The rebels, including Kasih’s original rescuers, Paul Kanner and Debra Hall, are powerless in the face of a new army of robotic soldiers based on her design. The Union has created monsters, whose cold efficiency unleashes wholesale destruction. They threaten the world’s only chance for freedom, and perhaps its very survival.

Neither Kasih nor Dingxiang understand why Kasih herself is not like them. Kasih must fight back against the fate others have determined for her, and for the world, and Dingxiang needs her ingenuity to solve the very conundrum that her existence represents. For Kasih to save her human friends, she must help them destroy her own kind.

Thank you to NetGalley and to Green Hill Publishing for this DRC.

Warning: spoilers abound!

This is about a robot, and personhood. Unfortunately, very early on, the main protagonist loses everything — a quick way to bring about the crisis she must resolve, but quite brutal in view of the subsequent events.

The protagonist is very likable — very human, in the middle of many inhuman (military) characters. The way she’s treated before and after a big reveal about her origins is quite telling; still, I think the other characters seemed unnecessarily cruel, perhaps to create a contrast with her. It’s not very clear to me why people react so badly to her before the “bad robots” come along, and I don’t think the author explored this to my satisfaction. Is it the (kind of) uncanny valley? Is it because she seems completely human, but isn’t? Maybe it’ll be clear to other readers.

I was troubled by certain experiences the protagonist went through that never found resolution (– and the framing became quite gut-churningly explicit at some point 💔). She had sympathetic people among her captors, but it’s horrible that she sets aside her experiences to help humans.

The story also seemed to go off on tangents frequently, seemingly for world-building purposes, but it felt very disjointed, and I have only a very murky idea of why the situation was what it was, and who the major players were (and so, in this, the book felt like a sequel). The bits set in government offices were completely extraneous and baffling to me, and I mostly skipped over them. There is some resolution of this in the end.

One thing that’s explored incidentally is a post-disability, “transhumanist” world, because of cybernetics. I’m left wondering if people in this particular (built) world would become more or less accepting of disability?
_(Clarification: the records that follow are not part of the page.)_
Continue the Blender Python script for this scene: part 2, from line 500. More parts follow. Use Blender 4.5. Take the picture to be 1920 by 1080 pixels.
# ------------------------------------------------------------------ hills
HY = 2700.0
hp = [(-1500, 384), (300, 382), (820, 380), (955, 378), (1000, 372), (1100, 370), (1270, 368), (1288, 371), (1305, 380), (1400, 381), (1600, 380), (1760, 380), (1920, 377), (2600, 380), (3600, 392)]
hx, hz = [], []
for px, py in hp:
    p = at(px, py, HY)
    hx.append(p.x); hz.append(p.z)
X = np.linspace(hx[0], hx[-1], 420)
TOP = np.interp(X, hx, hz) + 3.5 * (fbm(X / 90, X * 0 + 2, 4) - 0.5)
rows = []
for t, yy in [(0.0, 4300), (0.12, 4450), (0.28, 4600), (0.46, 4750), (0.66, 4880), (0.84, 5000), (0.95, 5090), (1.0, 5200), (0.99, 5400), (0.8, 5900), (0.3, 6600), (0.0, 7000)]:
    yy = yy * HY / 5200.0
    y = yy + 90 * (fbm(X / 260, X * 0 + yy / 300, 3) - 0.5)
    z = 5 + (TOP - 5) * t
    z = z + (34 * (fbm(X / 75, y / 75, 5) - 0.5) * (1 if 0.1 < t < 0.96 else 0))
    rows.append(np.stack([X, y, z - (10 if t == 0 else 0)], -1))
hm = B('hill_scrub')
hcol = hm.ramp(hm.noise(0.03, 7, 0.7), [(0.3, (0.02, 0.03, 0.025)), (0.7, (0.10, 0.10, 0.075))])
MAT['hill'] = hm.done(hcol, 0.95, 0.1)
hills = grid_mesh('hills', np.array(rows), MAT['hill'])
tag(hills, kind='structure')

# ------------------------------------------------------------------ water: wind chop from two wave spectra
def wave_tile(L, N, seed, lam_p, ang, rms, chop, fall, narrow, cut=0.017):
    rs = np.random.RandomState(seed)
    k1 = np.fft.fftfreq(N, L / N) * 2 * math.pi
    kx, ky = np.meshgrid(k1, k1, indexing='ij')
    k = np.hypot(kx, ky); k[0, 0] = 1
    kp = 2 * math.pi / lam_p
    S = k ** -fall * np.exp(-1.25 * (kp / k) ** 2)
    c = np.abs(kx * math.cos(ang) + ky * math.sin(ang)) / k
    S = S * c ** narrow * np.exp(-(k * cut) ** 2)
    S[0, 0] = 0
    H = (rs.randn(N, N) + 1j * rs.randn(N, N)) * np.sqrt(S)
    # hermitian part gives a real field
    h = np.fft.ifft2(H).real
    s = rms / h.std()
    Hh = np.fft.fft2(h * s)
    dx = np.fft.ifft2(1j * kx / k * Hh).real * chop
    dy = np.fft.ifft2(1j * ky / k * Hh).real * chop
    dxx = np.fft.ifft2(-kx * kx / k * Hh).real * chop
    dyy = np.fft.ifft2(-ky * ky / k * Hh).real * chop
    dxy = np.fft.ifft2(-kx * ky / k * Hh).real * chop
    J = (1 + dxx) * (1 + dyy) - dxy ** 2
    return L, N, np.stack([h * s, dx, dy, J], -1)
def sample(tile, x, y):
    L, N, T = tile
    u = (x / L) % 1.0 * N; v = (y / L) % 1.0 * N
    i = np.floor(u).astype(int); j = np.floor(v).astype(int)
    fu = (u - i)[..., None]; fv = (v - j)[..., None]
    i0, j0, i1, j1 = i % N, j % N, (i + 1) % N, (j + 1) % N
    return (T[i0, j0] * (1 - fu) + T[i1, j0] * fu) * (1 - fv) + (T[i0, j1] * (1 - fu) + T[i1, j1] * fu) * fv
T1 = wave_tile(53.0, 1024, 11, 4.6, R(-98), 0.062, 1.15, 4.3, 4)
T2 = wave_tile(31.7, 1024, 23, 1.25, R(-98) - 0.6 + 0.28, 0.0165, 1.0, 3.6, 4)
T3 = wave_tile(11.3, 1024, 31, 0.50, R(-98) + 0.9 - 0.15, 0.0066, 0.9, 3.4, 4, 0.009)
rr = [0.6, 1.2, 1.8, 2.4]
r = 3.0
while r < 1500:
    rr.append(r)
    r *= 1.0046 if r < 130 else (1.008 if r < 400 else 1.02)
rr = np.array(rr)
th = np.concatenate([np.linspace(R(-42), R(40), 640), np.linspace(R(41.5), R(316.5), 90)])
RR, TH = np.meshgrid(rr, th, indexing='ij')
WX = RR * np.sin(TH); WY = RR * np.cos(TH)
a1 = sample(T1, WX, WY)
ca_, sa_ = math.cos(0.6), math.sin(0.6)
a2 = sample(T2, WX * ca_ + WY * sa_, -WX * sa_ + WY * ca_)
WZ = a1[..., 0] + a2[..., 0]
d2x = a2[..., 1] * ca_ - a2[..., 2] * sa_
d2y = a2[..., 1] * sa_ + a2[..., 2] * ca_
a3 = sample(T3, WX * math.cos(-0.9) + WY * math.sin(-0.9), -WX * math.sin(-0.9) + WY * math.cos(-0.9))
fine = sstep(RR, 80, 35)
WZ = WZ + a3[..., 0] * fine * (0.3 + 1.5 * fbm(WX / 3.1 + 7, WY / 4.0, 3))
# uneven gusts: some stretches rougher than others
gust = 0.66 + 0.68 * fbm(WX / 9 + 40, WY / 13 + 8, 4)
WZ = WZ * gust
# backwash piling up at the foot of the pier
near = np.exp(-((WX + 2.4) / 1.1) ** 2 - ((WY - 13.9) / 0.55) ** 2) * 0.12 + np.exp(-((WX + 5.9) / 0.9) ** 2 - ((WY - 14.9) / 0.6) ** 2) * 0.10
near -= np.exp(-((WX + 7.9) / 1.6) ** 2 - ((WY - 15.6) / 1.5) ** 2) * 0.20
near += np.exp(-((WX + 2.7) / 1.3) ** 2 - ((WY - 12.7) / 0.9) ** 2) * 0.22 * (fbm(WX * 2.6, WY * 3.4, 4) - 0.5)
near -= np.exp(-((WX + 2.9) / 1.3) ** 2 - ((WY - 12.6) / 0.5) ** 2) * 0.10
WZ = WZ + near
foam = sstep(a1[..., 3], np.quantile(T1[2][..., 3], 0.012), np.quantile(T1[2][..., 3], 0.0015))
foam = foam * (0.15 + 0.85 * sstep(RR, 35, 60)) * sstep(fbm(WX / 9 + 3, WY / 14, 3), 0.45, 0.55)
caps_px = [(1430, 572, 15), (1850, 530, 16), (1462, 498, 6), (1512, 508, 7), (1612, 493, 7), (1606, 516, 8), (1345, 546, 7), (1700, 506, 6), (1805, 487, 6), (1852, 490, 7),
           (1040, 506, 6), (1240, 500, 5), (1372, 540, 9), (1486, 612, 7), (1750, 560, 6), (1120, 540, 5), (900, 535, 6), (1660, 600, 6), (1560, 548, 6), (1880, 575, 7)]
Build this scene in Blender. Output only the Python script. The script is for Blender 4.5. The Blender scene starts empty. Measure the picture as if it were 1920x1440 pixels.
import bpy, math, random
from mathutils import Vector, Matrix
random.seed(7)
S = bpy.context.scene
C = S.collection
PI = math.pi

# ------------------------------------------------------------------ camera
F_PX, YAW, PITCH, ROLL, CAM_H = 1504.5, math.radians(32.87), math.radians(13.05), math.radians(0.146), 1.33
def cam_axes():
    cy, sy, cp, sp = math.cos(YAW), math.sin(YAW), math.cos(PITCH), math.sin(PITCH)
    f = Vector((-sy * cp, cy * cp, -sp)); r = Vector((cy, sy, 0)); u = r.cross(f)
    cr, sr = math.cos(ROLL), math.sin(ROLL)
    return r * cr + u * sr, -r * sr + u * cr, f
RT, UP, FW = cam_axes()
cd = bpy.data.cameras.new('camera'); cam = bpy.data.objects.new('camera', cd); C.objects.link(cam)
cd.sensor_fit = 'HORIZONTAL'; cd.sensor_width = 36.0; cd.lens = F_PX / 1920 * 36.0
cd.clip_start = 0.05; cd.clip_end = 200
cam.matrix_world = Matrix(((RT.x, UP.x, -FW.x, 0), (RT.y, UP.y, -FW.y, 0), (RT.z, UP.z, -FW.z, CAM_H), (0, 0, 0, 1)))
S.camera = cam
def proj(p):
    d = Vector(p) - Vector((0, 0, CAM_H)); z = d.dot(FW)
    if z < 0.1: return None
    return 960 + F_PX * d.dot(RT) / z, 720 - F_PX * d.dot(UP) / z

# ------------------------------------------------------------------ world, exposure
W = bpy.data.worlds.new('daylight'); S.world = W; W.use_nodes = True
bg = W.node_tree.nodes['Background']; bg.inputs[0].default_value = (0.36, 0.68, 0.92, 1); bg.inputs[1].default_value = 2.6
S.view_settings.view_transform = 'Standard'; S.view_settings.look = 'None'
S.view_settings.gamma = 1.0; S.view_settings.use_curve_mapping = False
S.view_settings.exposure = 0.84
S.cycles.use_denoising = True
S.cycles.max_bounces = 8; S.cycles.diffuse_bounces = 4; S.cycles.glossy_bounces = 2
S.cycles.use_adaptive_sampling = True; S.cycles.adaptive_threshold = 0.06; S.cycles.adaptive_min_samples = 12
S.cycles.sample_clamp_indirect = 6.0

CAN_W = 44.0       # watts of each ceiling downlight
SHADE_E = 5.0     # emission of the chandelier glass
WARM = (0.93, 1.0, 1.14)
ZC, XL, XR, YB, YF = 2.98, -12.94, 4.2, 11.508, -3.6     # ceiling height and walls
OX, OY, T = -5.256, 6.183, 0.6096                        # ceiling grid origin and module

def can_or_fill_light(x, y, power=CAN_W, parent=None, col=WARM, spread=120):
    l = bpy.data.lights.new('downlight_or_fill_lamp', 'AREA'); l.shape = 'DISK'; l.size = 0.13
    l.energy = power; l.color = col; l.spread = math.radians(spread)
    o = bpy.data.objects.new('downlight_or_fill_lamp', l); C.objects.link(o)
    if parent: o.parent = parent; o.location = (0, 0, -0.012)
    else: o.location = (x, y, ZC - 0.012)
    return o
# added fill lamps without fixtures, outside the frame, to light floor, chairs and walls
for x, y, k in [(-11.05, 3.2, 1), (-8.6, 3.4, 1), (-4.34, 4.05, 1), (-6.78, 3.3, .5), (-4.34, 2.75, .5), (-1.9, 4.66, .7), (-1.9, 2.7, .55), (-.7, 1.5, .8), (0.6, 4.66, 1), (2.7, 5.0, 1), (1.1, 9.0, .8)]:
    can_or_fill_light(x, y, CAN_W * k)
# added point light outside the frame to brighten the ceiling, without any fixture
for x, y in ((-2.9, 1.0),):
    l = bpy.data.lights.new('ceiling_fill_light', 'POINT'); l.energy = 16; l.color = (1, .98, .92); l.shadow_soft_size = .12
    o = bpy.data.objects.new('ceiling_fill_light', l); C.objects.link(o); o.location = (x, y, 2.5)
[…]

Although one of the characters becomes gravely injured and so goes through the process of becoming partly cybernetic (a cyborg!), it’s never explored whether the people around her accept her, except as a useful tool. (Nb. These thoughts are inspired by an important book I read last year: Disfigured, by Amanda LeDuc, which I will review on this blog and link to soon.)

Also, how nice to read about a world that’s not US-centric!

Content warnings: pretty graphic physical violence in places, and the aforementioned framing relating to sexual abuse (no actual sexual abuse in the book).

Rated: 4/5, because it’s a really good story! Could have been tighter, but still really good.